═════ DATASET CONTENT ═════
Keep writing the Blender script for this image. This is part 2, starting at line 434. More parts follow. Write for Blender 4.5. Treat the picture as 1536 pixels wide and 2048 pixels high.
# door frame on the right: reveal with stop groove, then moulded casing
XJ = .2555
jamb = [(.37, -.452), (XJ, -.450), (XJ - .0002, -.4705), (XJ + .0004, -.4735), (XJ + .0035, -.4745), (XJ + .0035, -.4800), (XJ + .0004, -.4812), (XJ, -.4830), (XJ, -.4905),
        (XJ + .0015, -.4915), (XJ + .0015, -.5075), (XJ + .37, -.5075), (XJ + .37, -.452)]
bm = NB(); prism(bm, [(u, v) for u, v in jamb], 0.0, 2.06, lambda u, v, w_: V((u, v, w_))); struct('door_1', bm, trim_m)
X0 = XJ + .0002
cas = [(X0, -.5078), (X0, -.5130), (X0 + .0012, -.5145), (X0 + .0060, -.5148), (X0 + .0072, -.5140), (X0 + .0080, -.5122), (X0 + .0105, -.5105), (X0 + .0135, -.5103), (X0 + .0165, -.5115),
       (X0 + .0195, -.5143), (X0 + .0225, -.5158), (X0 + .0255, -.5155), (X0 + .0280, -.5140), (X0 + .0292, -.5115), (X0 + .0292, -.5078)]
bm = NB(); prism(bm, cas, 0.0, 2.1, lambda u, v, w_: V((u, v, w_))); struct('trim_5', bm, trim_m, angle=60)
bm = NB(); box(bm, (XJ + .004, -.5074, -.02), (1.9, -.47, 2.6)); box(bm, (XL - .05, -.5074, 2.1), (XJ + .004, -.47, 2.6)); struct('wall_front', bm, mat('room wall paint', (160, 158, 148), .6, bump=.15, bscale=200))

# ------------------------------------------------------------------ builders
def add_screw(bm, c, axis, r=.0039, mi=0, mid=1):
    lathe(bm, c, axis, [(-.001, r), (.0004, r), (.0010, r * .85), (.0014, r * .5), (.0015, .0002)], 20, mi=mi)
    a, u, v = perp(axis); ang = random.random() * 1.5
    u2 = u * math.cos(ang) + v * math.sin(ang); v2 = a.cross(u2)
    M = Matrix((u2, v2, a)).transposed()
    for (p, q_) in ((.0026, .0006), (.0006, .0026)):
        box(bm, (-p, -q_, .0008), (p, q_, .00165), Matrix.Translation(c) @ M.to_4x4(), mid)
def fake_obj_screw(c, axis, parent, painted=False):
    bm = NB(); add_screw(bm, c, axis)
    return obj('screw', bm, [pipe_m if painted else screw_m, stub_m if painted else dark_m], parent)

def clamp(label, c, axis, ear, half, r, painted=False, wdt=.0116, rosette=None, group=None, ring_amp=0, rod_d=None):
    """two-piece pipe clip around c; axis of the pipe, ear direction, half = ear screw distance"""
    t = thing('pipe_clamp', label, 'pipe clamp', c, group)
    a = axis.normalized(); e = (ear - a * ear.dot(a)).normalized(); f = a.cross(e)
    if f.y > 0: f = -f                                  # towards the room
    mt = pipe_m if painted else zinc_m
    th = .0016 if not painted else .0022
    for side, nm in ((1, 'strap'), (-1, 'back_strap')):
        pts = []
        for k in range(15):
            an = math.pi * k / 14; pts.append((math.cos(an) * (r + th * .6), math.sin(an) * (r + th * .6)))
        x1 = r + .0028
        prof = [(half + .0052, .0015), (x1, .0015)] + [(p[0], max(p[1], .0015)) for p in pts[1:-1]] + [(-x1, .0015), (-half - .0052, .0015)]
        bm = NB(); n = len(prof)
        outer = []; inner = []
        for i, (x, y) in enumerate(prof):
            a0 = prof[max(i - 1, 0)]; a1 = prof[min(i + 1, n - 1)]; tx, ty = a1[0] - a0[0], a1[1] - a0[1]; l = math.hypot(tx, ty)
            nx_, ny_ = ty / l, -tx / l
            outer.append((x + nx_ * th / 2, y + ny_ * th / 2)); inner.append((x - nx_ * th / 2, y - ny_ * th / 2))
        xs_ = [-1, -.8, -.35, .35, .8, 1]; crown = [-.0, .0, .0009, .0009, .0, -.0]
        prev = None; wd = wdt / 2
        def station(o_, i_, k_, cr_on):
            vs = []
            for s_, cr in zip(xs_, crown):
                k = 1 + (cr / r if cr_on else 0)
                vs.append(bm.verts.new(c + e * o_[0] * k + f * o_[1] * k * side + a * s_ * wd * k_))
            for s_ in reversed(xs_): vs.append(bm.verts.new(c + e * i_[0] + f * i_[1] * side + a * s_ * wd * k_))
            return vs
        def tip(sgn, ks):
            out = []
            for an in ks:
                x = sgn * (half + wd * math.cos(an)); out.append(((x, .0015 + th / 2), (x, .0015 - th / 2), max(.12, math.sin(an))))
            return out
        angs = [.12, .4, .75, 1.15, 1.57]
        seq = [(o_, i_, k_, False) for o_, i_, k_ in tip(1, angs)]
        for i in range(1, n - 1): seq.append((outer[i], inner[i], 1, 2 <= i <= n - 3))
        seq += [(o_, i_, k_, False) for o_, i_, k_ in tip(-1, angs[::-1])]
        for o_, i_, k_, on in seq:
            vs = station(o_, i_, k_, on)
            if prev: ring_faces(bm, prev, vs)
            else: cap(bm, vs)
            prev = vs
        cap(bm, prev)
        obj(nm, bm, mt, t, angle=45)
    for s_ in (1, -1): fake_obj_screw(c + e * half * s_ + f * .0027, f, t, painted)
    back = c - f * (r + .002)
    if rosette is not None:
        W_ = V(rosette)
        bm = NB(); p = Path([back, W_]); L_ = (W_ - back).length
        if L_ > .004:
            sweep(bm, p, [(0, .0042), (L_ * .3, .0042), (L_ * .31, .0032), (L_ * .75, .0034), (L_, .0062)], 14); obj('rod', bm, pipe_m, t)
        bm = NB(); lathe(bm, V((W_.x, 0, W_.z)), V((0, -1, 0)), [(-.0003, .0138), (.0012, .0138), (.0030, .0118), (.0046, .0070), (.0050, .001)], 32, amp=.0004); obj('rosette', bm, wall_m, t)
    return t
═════
### YOUR GOAL
Reproduce the listing above verbatim, from first line to last.

### SOLUTION FOR THIS EXERCISE
Keep writing the Blender script for this image. This is part 2, starting at line 434. More parts follow. Write for Blender 4.5. Treat the picture as 1536 pixels wide and 2048 pixels high.
# door frame on the right: reveal with stop groove, then moulded casing
XJ = .2555
jamb = [(.37, -.452), (XJ, -.450), (XJ - .0002, -.4705), (XJ + .0004, -.4735), (XJ + .0035, -.4745), (XJ + .0035, -.4800), (XJ + .0004, -.4812), (XJ, -.4830), (XJ, -.4905),
        (XJ + .0015, -.4915), (XJ + .0015, -.5075), (XJ + .37, -.5075), (XJ + .37, -.452)]
bm = NB(); prism(bm, [(u, v) for u, v in jamb], 0.0, 2.06, lambda u, v, w_: V((u, v, w_))); struct('door_1', bm, trim_m)
X0 = XJ + .0002
cas = [(X0, -.5078), (X0, -.5130), (X0 + .0012, -.5145), (X0 + .0060, -.5148), (X0 + .0072, -.5140), (X0 + .0080, -.5122), (X0 + .0105, -.5105), (X0 + .0135, -.5103), (X0 + .0165, -.5115),
       (X0 + .0195, -.5143), (X0 + .0225, -.5158), (X0 + .0255, -.5155), (X0 + .0280, -.5140), (X0 + .0292, -.5115), (X0 + .0292, -.5078)]
bm = NB(); prism(bm, cas, 0.0, 2.1, lambda u, v, w_: V((u, v, w_))); struct('trim_5', bm, trim_m, angle=60)
bm = NB(); box(bm, (XJ + .004, -.5074, -.02), (1.9, -.47, 2.6)); box(bm, (XL - .05, -.5074, 2.1), (XJ + .004, -.47, 2.6)); struct('wall_front', bm, mat('room wall paint', (160, 158, 148), .6, bump=.15, bscale=200))

# ------------------------------------------------------------------ builders
def add_screw(bm, c, axis, r=.0039, mi=0, mid=1):
    lathe(bm, c, axis, [(-.001, r), (.0004, r), (.0010, r * .85), (.0014, r * .5), (.0015, .0002)], 20, mi=mi)
    a, u, v = perp(axis); ang = random.random() * 1.5
    u2 = u * math.cos(ang) + v * math.sin(ang); v2 = a.cross(u2)
    M = Matrix((u2, v2, a)).transposed()
    for (p, q_) in ((.0026, .0006), (.0006, .0026)):
        box(bm, (-p, -q_, .0008), (p, q_, .00165), Matrix.Translation(c) @ M.to_4x4(), mid)
def fake_obj_screw(c, axis, parent, painted=False):
    bm = NB(); add_screw(bm, c, axis)
    return obj('screw', bm, [pipe_m if painted else screw_m, stub_m if painted else dark_m], parent)

def clamp(label, c, axis, ear, half, r, painted=False, wdt=.0116, rosette=None, group=None, ring_amp=0, rod_d=None):
    """two-piece pipe clip around c; axis of the pipe, ear direction, half = ear screw distance"""
    t = thing('pipe_clamp', label, 'pipe clamp', c, group)
    a = axis.normalized(); e = (ear - a * ear.dot(a)).normalized(); f = a.cross(e)
    if f.y > 0: f = -f                                  # towards the room
    mt = pipe_m if painted else zinc_m
    th = .0016 if not painted else .0022
    for side, nm in ((1, 'strap'), (-1, 'back_strap')):
        pts = []
        for k in range(15):
            an = math.pi * k / 14; pts.append((math.cos(an) * (r + th * .6), math.sin(an) * (r + th * .6)))
        x1 = r + .0028
        prof = [(half + .0052, .0015), (x1, .0015)] + [(p[0], max(p[1], .0015)) for p in pts[1:-1]] + [(-x1, .0015), (-half - .0052, .0015)]
        bm = NB(); n = len(prof)
        outer = []; inner = []
        for i, (x, y) in enumerate(prof):
            a0 = prof[max(i - 1, 0)]; a1 = prof[min(i + 1, n - 1)]; tx, ty = a1[0] - a0[0], a1[1] - a0[1]; l = math.hypot(tx, ty)
            nx_, ny_ = ty / l, -tx / l
            outer.append((x + nx_ * th / 2, y + ny_ * th / 2)); inner.append((x - nx_ * th / 2, y - ny_ * th / 2))
        xs_ = [-1, -.8, -.35, .35, .8, 1]; crown = [-.0, .0, .0009, .0009, .0, -.0]
        prev = None; wd = wdt / 2
        def station(o_, i_, k_, cr_on):
            vs = []
            for s_, cr in zip(xs_, crown):
                k = 1 + (cr / r if cr_on else 0)
                vs.append(bm.verts.new(c + e * o_[0] * k + f * o_[1] * k * side + a * s_ * wd * k_))
            for s_ in reversed(xs_): vs.append(bm.verts.new(c + e * i_[0] + f * i_[1] * side + a * s_ * wd * k_))
            return vs
        def tip(sgn, ks):
            out = []
            for an in ks:
                x = sgn * (half + wd * math.cos(an)); out.append(((x, .0015 + th / 2), (x, .0015 - th / 2), max(.12, math.sin(an))))
            return out
        angs = [.12, .4, .75, 1.15, 1.57]
        seq = [(o_, i_, k_, False) for o_, i_, k_ in tip(1, angs)]
        for i in range(1, n - 1): seq.append((outer[i], inner[i], 1, 2 <= i <= n - 3))
        seq += [(o_, i_, k_, False) for o_, i_, k_ in tip(-1, angs[::-1])]
        for o_, i_, k_, on in seq:
            vs = station(o_, i_, k_, on)
            if prev: ring_faces(bm, prev, vs)
            else: cap(bm, vs)
            prev = vs
        cap(bm, prev)
        obj(nm, bm, mt, t, angle=45)
    for s_ in (1, -1): fake_obj_screw(c + e * half * s_ + f * .0027, f, t, painted)
    back = c - f * (r + .002)
    if rosette is not None:
        W_ = V(rosette)
        bm = NB(); p = Path([back, W_]); L_ = (W_ - back).length
        if L_ > .004:
            sweep(bm, p, [(0, .0042), (L_ * .3, .0042), (L_ * .31, .0032), (L_ * .75, .0034), (L_, .0062)], 14); obj('rod', bm, pipe_m, t)
        bm = NB(); lathe(bm, V((W_.x, 0, W_.z)), V((0, -1, 0)), [(-.0003, .0138), (.0012, .0138), (.0030, .0118), (.0046, .0070), (.0050, .001)], 32, amp=.0004); obj('rosette', bm, wall_m, t)
    return t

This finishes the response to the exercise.